Most indicative of Wolf's lack of credibility is the trial judge's finding, in his Memorandum Opinion and Order denying Wolf's motion to suppress the confession at issue, that her suppression hearing testimony was simply incredible.

The United States also argues, more generally, that the evidence presented at trial overwhelmingly establishes the details of the offenses charged. Again, evidence and testimony offered by Wolf contradicts much of the evidence presented by the government, and again this case turns in large part on the issue of Wolf's credibility. Yet, even if this were not so, the record clearly indicates that the now-outlawed confession played too important a role in this case to warrant a finding of harmless error. This is particularly so here, where the United States relied on Wolf's confession at least four times during its closing arguments and the jury specifically asked to rehear the recording of the confession during its deliberations.

Accordingly, we REVERSE and REMAND for a new trial consistent with this decision.

I believe my brothers have decided this case prematurely. By proceeding to a judgment in light of Arizona v. Roberson, ___ U.S. ___, 108 S.Ct. 2093, 100 L.Ed.2d 704 (1988) without remanding for further factfinding by the District Court that tried Mary Alice Wolf's case below, this Court has elided the peculiar difficulties of this case and rendered a decision which, sub silentio, significantly expands the rule of Roberson. Because I believe these difficulties require specific deliberation — and because I believe such deliberation requires further development of the record — I most respectfully dissent.

Roberson involved custody on one state charge and custodial interrogation about another possible state charge. Wolf, however, was in state custody on a state charge when she was interrogated about a possible and unrelated federal charge by federal agents. Even if there were no factual difficulties involved in deciding this case under Roberson, I think it is our job to examine this difference in the postures of the two cases — particularly since the appellant, on this remand, has asked us to. Instead, the majority extends the application of Roberson significantly beyond its facts, to a case involving state custody and federal interrogation. Whether or not such an extension is called for, it certainly requires some analysis.
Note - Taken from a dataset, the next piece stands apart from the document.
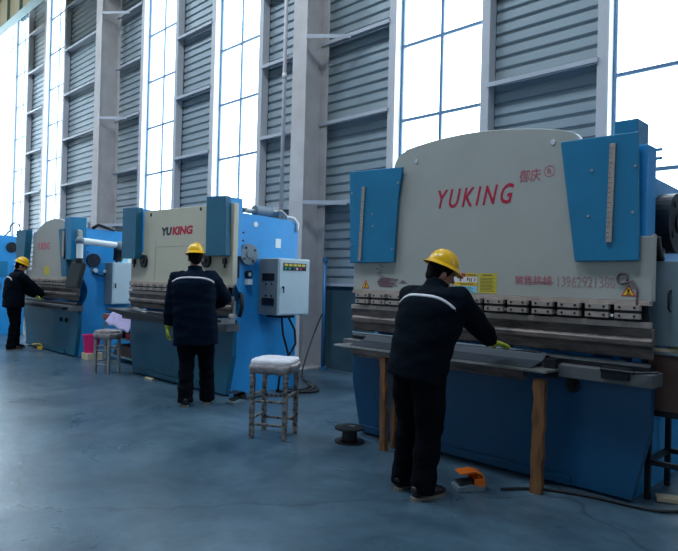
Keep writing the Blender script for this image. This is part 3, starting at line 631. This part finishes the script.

That purely legal problem is not the only one that appears here, however. My brothers' opinion does not survey all of the facts that are established in this case, but consideration of them leads me to conclude that still further facts must be found before we can reach a fully reasoned decision in this case. The record reveals that, on April 18, 1986, Wolf was arraigned on state charges in the Jefferson County, Kentucky, district court. As the District Court below found in ruling on Wolf's motion to suppress, Wolf had voluntarily gone to the office of the United States Bureau of Alcohol, Tobacco and Firearms, also on April 18, 1986, in order to provide information about a jailbreak she claimed was planned by Richard Savage. (Savage, it was later learned, was one of her co-conspirators in the plot to kill Vicki Brashear.) Wolf failed to appear for her preliminary hearing in the state proceedings, and a warrant was issued for her arrest. She did appear at a second hearing, on May 27, 1986, and bond was evidently set at a figure she could not meet. As the majority notes, at this time Wolf requested that an attorney be appointed to represent her. She was then returned to the Louisville Women's Jail, where the interrogation that produced the statement which is involved in this appeal took place.
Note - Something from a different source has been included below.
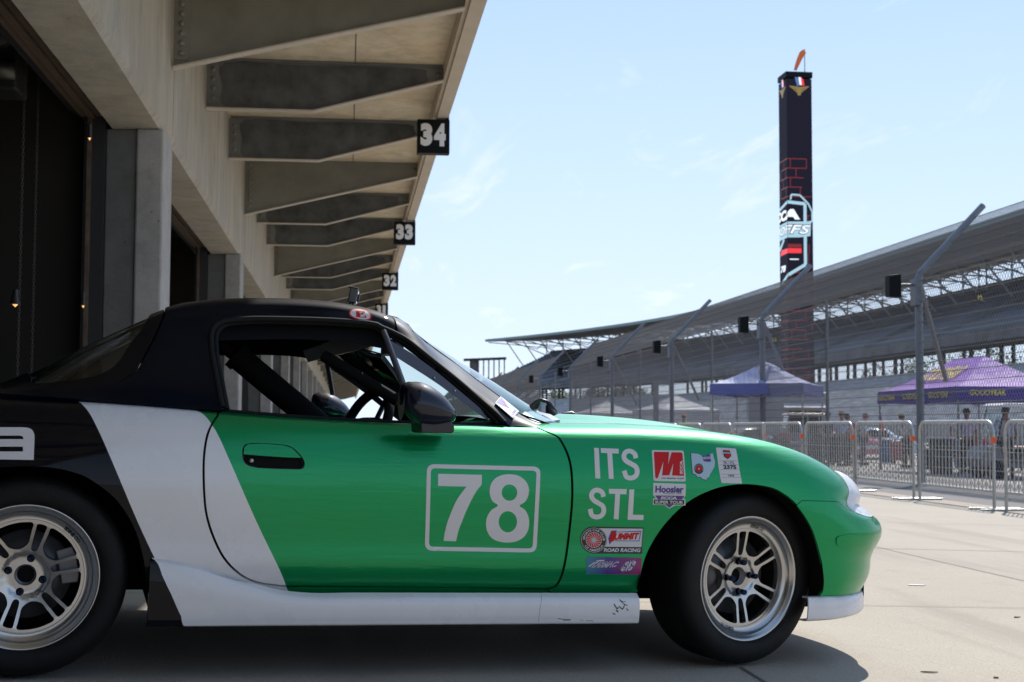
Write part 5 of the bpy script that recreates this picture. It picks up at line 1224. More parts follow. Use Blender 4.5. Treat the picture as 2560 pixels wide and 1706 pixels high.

Thus far the facts are clear. What is not clear is whether we should construe the arrival of ATF agents at the jail as an initiation of interrogation. Of course, we know that Wolf herself voluntarily commenced her discussion with ATF agents well before she was placed in state custody on other charges. This strongly suggests to me that her discussions with federal officers developed independently of and prior to her being placed in state custody. If that were the fact, this case would raise yet another question about the application of Roberson: that is, can a defendant suppress a statement made in the course of a federal investigation that she herself initiated on the grounds that, in an unrelated state proceedings, she was later placed in state custody on state charges and requested an attorney in that matter? Two unresolved factual matters are directly pertinent to this question. First, the record presents us with apparently contradictory and inconclusive testimony on the question of whether one of the ATF agents appeared at her preliminary hearing on May 27, 1986 and sought to have her bond set high enough to keep her in custody. If in fact Wolf's custody did result in part from the actions of the federal agent, the facts of this case would be much closer to those of Roberson than is now apparent. And finally, it appears from the record that Wolf may have been told by the correctional officer who came to her cell to bring her to meet with the ATF agents, that she had no choice about going to meet with them. If this were established as a fact, it would certainly be pertinent to a determination of whether the arrival of ATF agents at the jail should be considered an initiation of interrogation or merely the continuation of discussions begun before Wolf became subject to state custody.

I might be confident to make factual findings on this point if I did not remember that I am an appellate judge, commissioned to review factual findings of a trial judge who has had first-hand acquaintance with the case. And I might gloss over these problems altogether — as I contend the majority has done — if I did not feel that we should move very deliberately to reach a just result in this difficult case and to apply Roberson correctly. I regret that I must dissent.